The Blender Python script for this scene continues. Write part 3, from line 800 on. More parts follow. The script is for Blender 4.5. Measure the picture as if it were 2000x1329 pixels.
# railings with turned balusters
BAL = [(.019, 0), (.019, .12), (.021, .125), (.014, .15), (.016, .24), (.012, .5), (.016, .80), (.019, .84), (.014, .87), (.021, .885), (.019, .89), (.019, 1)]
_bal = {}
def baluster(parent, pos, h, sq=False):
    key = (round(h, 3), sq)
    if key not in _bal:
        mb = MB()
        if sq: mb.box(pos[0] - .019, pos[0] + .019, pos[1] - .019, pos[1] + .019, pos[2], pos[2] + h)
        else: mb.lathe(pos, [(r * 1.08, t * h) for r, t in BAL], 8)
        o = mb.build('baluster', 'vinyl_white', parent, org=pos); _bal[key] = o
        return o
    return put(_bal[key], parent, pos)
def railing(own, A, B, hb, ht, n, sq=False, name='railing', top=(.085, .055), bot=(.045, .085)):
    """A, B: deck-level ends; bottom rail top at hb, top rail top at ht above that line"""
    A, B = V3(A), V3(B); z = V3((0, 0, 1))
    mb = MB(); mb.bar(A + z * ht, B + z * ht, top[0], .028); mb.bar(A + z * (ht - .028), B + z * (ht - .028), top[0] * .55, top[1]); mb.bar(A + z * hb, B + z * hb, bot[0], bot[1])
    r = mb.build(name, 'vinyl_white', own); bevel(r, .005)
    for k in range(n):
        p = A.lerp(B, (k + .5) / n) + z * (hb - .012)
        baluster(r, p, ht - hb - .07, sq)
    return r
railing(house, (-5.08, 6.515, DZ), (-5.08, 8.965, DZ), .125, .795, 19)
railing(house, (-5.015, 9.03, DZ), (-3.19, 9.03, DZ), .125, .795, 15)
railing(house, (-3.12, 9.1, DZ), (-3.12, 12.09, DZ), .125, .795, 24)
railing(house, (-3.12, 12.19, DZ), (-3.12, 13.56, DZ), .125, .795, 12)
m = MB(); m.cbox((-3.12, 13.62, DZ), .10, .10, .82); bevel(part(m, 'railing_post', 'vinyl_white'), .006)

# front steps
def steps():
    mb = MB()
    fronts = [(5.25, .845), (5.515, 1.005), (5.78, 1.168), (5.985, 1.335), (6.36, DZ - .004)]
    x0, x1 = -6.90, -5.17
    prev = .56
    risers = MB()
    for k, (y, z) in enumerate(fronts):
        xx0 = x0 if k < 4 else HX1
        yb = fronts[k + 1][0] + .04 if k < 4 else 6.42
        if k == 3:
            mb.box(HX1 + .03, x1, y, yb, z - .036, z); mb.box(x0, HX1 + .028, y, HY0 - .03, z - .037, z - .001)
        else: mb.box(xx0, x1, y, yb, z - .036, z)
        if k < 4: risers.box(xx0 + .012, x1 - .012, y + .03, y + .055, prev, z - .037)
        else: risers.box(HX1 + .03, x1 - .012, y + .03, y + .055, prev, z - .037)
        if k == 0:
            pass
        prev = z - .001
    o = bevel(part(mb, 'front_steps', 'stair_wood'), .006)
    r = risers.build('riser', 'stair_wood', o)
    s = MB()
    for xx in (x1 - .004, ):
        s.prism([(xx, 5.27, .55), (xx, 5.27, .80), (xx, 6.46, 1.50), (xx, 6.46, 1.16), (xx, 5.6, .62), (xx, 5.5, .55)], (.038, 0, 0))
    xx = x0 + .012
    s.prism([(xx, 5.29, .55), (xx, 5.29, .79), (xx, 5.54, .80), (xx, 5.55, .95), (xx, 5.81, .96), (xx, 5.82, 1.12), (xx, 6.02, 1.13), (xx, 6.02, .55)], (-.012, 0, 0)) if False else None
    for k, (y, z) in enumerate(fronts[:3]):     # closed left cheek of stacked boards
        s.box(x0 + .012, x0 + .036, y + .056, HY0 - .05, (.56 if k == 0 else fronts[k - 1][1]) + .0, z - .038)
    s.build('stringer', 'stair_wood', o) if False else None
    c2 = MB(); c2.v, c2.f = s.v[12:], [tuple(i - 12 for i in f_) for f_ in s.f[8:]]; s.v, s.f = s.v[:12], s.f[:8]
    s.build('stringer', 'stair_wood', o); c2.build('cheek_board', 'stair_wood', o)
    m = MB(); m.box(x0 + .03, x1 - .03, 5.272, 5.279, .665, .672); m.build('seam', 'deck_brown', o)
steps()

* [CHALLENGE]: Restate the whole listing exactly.

* [RESULT FOR THIS EXERCISE]:
The Blender Python script for this scene continues. Write part 3, from line 800 on. More parts follow. The script is for Blender 4.5. Measure the picture as if it were 2000x1329 pixels.
# railings with turned balusters
BAL = [(.019, 0), (.019, .12), (.021, .125), (.014, .15), (.016, .24), (.012, .5), (.016, .80), (.019, .84), (.014, .87), (.021, .885), (.019, .89), (.019, 1)]
_bal = {}
def baluster(parent, pos, h, sq=False):
    key = (round(h, 3), sq)
    if key not in _bal:
        mb = MB()
        if sq: mb.box(pos[0] - .019, pos[0] + .019, pos[1] - .019, pos[1] + .019, pos[2], pos[2] + h)
        else: mb.lathe(pos, [(r * 1.08, t * h) for r, t in BAL], 8)
        o = mb.build('baluster', 'vinyl_white', parent, org=pos); _bal[key] = o
        return o
    return put(_bal[key], parent, pos)
def railing(own, A, B, hb, ht, n, sq=False, name='railing', top=(.085, .055), bot=(.045, .085)):
    """A, B: deck-level ends; bottom rail top at hb, top rail top at ht above that line"""
    A, B = V3(A), V3(B); z = V3((0, 0, 1))
    mb = MB(); mb.bar(A + z * ht, B + z * ht, top[0], .028); mb.bar(A + z * (ht - .028), B + z * (ht - .028), top[0] * .55, top[1]); mb.bar(A + z * hb, B + z * hb, bot[0], bot[1])
    r = mb.build(name, 'vinyl_white', own); bevel(r, .005)
    for k in range(n):
        p = A.lerp(B, (k + .5) / n) + z * (hb - .012)
        baluster(r, p, ht - hb - .07, sq)
    return r
railing(house, (-5.08, 6.515, DZ), (-5.08, 8.965, DZ), .125, .795, 19)
railing(house, (-5.015, 9.03, DZ), (-3.19, 9.03, DZ), .125, .795, 15)
railing(house, (-3.12, 9.1, DZ), (-3.12, 12.09, DZ), .125, .795, 24)
railing(house, (-3.12, 12.19, DZ), (-3.12, 13.56, DZ), .125, .795, 12)
m = MB(); m.cbox((-3.12, 13.62, DZ), .10, .10, .82); bevel(part(m, 'railing_post', 'vinyl_white'), .006)

# front steps
def steps():
    mb = MB()
    fronts = [(5.25, .845), (5.515, 1.005), (5.78, 1.168), (5.985, 1.335), (6.36, DZ - .004)]
    x0, x1 = -6.90, -5.17
    prev = .56
    risers = MB()
    for k, (y, z) in enumerate(fronts):
        xx0 = x0 if k < 4 else HX1
        yb = fronts[k + 1][0] + .04 if k < 4 else 6.42
        if k == 3:
            mb.box(HX1 + .03, x1, y, yb, z - .036, z); mb.box(x0, HX1 + .028, y, HY0 - .03, z - .037, z - .001)
        else: mb.box(xx0, x1, y, yb, z - .036, z)
        if k < 4: risers.box(xx0 + .012, x1 - .012, y + .03, y + .055, prev, z - .037)
        else: risers.box(HX1 + .03, x1 - .012, y + .03, y + .055, prev, z - .037)
        if k == 0:
            pass
        prev = z - .001
    o = bevel(part(mb, 'front_steps', 'stair_wood'), .006)
    r = risers.build('riser', 'stair_wood', o)
    s = MB()
    for xx in (x1 - .004, ):
        s.prism([(xx, 5.27, .55), (xx, 5.27, .80), (xx, 6.46, 1.50), (xx, 6.46, 1.16), (xx, 5.6, .62), (xx, 5.5, .55)], (.038, 0, 0))
    xx = x0 + .012
    s.prism([(xx, 5.29, .55), (xx, 5.29, .79), (xx, 5.54, .80), (xx, 5.55, .95), (xx, 5.81, .96), (xx, 5.82, 1.12), (xx, 6.02, 1.13), (xx, 6.02, .55)], (-.012, 0, 0)) if False else None
    for k, (y, z) in enumerate(fronts[:3]):     # closed left cheek of stacked boards
        s.box(x0 + .012, x0 + .036, y + .056, HY0 - .05, (.56 if k == 0 else fronts[k - 1][1]) + .0, z - .038)
    s.build('stringer', 'stair_wood', o) if False else None
    c2 = MB(); c2.v, c2.f = s.v[12:], [tuple(i - 12 for i in f_) for f_ in s.f[8:]]; s.v, s.f = s.v[:12], s.f[:8]
    s.build('stringer', 'stair_wood', o); c2.build('cheek_board', 'stair_wood', o)
    m = MB(); m.box(x0 + .03, x1 - .03, 5.272, 5.279, .665, .672); m.build('seam', 'deck_brown', o)
steps()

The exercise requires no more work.